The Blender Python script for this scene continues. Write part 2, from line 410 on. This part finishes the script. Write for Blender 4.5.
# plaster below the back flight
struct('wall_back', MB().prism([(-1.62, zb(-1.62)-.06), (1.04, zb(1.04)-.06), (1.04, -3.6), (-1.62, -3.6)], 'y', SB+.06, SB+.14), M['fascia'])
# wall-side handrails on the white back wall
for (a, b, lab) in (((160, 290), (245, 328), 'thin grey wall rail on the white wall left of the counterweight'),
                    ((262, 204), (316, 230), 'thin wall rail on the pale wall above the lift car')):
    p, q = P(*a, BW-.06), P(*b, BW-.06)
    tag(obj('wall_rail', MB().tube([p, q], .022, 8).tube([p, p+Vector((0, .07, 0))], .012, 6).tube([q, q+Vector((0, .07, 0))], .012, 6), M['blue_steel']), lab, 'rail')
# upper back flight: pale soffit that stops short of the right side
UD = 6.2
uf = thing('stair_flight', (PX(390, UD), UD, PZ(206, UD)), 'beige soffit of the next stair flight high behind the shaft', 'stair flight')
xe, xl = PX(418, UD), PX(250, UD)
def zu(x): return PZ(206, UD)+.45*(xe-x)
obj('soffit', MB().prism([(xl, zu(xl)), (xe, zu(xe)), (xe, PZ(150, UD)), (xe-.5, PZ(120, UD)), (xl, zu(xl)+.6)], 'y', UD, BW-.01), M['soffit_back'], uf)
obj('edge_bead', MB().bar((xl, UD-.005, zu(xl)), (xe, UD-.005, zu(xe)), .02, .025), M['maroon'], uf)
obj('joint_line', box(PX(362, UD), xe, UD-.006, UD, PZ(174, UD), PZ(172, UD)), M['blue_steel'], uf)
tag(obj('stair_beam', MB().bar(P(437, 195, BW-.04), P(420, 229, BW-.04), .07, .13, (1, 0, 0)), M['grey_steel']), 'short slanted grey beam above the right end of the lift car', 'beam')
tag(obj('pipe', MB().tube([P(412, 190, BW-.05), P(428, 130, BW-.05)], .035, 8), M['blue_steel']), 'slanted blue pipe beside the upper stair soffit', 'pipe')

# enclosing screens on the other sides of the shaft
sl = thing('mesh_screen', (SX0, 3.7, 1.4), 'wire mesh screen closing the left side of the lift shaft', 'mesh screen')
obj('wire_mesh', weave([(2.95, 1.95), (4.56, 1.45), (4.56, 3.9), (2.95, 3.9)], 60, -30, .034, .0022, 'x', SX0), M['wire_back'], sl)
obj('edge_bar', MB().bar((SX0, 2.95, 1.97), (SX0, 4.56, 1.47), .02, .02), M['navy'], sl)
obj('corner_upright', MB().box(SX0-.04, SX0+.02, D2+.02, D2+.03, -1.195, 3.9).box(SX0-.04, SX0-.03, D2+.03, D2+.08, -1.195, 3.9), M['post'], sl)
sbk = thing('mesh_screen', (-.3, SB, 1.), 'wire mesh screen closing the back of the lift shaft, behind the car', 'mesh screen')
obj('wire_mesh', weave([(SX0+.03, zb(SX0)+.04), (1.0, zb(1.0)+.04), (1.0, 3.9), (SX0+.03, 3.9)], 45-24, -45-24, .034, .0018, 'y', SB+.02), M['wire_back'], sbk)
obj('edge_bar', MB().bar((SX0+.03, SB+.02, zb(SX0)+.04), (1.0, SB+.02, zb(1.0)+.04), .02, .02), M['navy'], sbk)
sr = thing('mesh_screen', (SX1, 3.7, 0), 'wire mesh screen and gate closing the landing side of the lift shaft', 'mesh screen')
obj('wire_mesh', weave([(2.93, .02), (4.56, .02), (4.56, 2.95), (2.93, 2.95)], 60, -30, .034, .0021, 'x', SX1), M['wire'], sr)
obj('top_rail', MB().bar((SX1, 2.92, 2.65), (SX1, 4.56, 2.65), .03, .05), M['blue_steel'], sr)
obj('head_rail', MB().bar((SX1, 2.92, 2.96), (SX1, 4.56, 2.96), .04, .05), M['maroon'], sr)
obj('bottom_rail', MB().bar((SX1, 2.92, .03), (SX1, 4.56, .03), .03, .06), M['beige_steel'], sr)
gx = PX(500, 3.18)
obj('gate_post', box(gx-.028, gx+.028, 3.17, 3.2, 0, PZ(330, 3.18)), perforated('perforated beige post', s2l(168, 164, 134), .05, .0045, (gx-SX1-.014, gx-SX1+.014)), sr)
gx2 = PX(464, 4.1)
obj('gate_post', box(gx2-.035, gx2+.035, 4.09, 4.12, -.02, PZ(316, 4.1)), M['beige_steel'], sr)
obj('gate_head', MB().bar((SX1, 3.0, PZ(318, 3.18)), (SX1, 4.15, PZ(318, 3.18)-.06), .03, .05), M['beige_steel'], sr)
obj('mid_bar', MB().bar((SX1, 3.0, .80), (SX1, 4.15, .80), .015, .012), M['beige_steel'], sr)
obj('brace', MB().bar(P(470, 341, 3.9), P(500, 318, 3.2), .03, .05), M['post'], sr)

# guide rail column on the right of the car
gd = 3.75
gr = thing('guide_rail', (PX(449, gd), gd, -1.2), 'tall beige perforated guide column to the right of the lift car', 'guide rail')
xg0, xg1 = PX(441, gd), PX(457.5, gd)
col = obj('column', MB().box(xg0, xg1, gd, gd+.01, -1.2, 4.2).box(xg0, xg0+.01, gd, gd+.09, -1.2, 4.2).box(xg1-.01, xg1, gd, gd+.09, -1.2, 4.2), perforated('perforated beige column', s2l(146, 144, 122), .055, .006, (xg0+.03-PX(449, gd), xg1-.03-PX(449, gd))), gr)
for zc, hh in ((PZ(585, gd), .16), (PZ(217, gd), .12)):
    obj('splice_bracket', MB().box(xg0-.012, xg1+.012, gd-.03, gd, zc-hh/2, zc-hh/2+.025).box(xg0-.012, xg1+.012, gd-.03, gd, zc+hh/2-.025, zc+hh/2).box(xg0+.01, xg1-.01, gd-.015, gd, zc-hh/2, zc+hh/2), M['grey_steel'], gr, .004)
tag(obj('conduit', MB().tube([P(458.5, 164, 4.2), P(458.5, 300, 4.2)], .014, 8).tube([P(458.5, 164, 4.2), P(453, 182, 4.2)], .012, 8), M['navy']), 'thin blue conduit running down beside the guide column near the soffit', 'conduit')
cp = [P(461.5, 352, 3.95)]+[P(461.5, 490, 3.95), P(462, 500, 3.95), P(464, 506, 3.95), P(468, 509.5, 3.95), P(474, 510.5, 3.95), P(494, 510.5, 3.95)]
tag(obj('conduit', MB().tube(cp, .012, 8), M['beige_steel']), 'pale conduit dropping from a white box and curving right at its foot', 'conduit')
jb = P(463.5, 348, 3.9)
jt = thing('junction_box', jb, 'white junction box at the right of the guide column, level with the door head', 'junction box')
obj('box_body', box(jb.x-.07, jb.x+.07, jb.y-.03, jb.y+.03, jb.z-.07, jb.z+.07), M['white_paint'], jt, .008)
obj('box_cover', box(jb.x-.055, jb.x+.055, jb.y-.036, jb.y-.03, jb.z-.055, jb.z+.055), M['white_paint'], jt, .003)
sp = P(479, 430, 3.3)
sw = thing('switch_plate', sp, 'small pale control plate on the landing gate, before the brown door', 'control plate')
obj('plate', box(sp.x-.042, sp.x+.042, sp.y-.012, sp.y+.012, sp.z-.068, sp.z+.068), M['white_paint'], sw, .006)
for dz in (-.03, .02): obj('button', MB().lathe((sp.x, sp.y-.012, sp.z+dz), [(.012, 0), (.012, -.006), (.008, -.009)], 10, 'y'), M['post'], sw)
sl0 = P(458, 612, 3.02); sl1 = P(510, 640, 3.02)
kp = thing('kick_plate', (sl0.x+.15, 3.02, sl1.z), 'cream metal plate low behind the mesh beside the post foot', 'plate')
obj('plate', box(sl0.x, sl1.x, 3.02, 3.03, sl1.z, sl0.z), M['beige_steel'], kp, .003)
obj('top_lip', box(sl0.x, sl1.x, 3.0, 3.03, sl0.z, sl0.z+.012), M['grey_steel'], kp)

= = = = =

» **Request**
Would you quote everything above from the line containing "BW-.01), M['soffit_back'], uf)" down to the line containing "stair soffit', 'pipe')"? Include both of those lines and nothing else.

» **Output of the task**
obj('soffit', MB().prism([(xl, zu(xl)), (xe, zu(xe)), (xe, PZ(150, UD)), (xe-.5, PZ(120, UD)), (xl, zu(xl)+.6)], 'y', UD, BW-.01), M['soffit_back'], uf)
obj('edge_bead', MB().bar((xl, UD-.005, zu(xl)), (xe, UD-.005, zu(xe)), .02, .025), M['maroon'], uf)
obj('joint_line', box(PX(362, UD), xe, UD-.006, UD, PZ(174, UD), PZ(172, UD)), M['blue_steel'], uf)
tag(obj('stair_beam', MB().bar(P(437, 195, BW-.04), P(420, 229, BW-.04), .07, .13, (1, 0, 0)), M['grey_steel']), 'short slanted grey beam above the right end of the lift car', 'beam')
tag(obj('pipe', MB().tube([P(412, 190, BW-.05), P(428, 130, BW-.05)], .035, 8), M['blue_steel']), 'slanted blue pipe beside the upper stair soffit', 'pipe')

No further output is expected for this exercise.